Не без юмора, конечно, но юмор диковатый.
Согласно о. Андрею, Православие живёт по двойным стандартам, пользуется дикарской моралью — а именно это отталкивает нас в современной западной демократии. Выходит: мы ничем не лучше. Утверждение Кураева лишает нашу Церковь какого бы то ни было нравственного авторитета, отнимает у неё моральное право свидетельствовать об Истине.
О. Андрея подвёл всё тот же промах в отождествлении. Он приписал Православию двойную мораль по чисто внешнему признаку, мы же попробуем заглянуть поглубже.
Моральные оценки (что есть добро и что — зло) предполагают опору на чёткие критерии.
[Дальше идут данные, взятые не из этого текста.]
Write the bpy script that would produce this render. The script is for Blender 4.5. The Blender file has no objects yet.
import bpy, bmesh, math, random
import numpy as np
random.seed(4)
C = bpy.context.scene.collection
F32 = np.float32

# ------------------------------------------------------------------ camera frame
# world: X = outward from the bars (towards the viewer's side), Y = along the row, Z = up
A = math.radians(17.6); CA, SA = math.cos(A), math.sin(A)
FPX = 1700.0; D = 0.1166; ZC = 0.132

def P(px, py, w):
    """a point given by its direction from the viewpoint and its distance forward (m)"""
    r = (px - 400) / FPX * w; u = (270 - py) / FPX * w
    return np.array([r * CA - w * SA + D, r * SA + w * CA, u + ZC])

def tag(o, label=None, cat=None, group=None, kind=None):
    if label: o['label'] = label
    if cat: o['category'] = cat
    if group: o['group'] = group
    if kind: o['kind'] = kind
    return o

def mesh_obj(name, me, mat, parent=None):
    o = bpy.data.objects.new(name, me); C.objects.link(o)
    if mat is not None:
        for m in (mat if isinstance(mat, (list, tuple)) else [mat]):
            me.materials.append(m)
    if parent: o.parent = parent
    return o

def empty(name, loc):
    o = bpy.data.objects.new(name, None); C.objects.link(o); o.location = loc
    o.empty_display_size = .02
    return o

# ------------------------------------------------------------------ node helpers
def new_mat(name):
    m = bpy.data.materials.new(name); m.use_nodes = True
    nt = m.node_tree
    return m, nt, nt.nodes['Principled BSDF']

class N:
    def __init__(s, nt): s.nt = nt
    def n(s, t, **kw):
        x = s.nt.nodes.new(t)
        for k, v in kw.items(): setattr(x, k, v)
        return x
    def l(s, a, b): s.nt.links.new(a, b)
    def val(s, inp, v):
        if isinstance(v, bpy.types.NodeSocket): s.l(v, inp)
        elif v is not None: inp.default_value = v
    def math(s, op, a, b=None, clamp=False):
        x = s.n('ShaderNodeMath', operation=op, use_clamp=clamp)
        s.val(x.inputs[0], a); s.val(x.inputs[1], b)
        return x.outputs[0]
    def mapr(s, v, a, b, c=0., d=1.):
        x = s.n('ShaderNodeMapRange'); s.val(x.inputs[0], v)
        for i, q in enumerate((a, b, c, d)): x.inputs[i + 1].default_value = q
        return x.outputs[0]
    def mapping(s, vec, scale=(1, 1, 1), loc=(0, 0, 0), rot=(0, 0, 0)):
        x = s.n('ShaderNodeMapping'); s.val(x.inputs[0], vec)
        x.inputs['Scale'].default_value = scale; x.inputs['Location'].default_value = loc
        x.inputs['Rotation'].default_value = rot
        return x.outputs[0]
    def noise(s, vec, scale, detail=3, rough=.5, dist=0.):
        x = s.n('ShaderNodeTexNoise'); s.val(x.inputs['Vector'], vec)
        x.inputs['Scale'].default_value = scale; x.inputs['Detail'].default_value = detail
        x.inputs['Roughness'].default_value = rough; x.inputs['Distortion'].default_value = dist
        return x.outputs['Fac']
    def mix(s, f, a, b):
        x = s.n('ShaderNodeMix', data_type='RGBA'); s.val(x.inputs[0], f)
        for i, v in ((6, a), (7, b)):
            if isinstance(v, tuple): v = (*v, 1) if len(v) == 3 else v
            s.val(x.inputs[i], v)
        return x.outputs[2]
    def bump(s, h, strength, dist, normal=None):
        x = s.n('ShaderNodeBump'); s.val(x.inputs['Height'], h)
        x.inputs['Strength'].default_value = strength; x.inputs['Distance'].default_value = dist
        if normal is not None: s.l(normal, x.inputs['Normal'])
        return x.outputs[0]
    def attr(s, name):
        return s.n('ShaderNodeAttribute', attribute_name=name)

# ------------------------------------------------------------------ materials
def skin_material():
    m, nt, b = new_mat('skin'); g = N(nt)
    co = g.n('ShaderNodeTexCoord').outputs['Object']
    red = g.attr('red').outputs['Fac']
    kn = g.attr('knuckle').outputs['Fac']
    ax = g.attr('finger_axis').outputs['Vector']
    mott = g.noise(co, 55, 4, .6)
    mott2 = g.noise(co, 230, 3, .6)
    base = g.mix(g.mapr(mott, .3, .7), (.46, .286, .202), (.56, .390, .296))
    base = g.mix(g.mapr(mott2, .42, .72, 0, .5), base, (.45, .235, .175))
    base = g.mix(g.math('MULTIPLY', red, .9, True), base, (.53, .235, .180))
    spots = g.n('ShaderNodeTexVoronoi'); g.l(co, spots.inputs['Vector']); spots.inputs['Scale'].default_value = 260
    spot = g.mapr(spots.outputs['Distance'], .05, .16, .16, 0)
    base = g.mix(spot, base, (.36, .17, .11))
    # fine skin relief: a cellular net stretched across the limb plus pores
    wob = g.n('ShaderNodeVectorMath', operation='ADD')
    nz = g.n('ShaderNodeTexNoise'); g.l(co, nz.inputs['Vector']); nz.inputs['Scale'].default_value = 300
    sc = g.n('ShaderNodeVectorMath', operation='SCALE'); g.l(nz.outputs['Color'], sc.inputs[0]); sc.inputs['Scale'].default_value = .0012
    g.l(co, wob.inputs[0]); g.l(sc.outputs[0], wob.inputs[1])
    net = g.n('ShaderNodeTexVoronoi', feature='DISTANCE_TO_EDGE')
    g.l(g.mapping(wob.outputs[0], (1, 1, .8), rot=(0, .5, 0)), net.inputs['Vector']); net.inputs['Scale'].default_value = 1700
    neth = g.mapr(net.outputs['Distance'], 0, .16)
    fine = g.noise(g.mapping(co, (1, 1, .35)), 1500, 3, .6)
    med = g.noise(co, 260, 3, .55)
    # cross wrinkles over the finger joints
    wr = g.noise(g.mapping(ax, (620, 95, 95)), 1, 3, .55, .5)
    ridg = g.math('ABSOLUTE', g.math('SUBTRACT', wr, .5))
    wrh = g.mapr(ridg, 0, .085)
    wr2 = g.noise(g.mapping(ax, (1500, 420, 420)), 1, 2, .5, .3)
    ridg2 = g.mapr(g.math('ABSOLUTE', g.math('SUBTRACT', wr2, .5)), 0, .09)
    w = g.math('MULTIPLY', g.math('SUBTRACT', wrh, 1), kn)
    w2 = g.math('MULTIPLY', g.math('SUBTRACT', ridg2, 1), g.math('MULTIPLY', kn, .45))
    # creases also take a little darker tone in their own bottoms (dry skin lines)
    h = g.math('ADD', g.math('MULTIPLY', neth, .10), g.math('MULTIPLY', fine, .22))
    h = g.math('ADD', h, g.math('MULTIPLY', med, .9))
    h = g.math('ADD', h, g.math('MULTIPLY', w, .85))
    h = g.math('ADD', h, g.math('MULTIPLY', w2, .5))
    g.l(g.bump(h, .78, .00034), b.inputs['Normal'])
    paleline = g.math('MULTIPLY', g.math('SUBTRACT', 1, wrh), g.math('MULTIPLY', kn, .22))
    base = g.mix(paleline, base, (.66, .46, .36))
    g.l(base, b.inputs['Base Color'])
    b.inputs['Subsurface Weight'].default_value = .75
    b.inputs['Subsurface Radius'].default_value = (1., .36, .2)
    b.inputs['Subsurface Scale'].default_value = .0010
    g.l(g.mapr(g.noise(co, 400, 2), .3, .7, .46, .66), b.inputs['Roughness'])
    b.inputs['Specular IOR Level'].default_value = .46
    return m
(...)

У дикаря таким критерием является материальная выгода — ничто иное. Православие определяет всё принадлежностью к Истине: хорошо то, что пребывает во Христе, плохо — вне Христа.
Кто не со Мною, тот против Меня; и кто не собирает со Мною, тот расточает (Мф. 12:30).
Для дикаря отнять корову у соседа хорошо, потому что это делает его богаче. Православному человеку обращение инославных даёт духовную радость: ещё кто-то пришёл к полноте Христовой. Только нечистые сердцем могут, судя обо всём по себе, заподозрить здесь какую-то материальную корысть. Ибо во Христе собираются — сокровища на небе, но не на земле (см. Мф. 6:19–20).
Вообще как-то неловко повторять подобные истины — а приходится. Вероятно, о. Андрей и сам всё это понимает; только зачем дразнить простодушных? Простодушные же, стоит им увидеть рясу, принимают изрекаемое тем, кто в эту рясу облачен, за голос Церкви. И именно это, но вовсе не критика рок-культуры, ведёт к соблазну малых сих.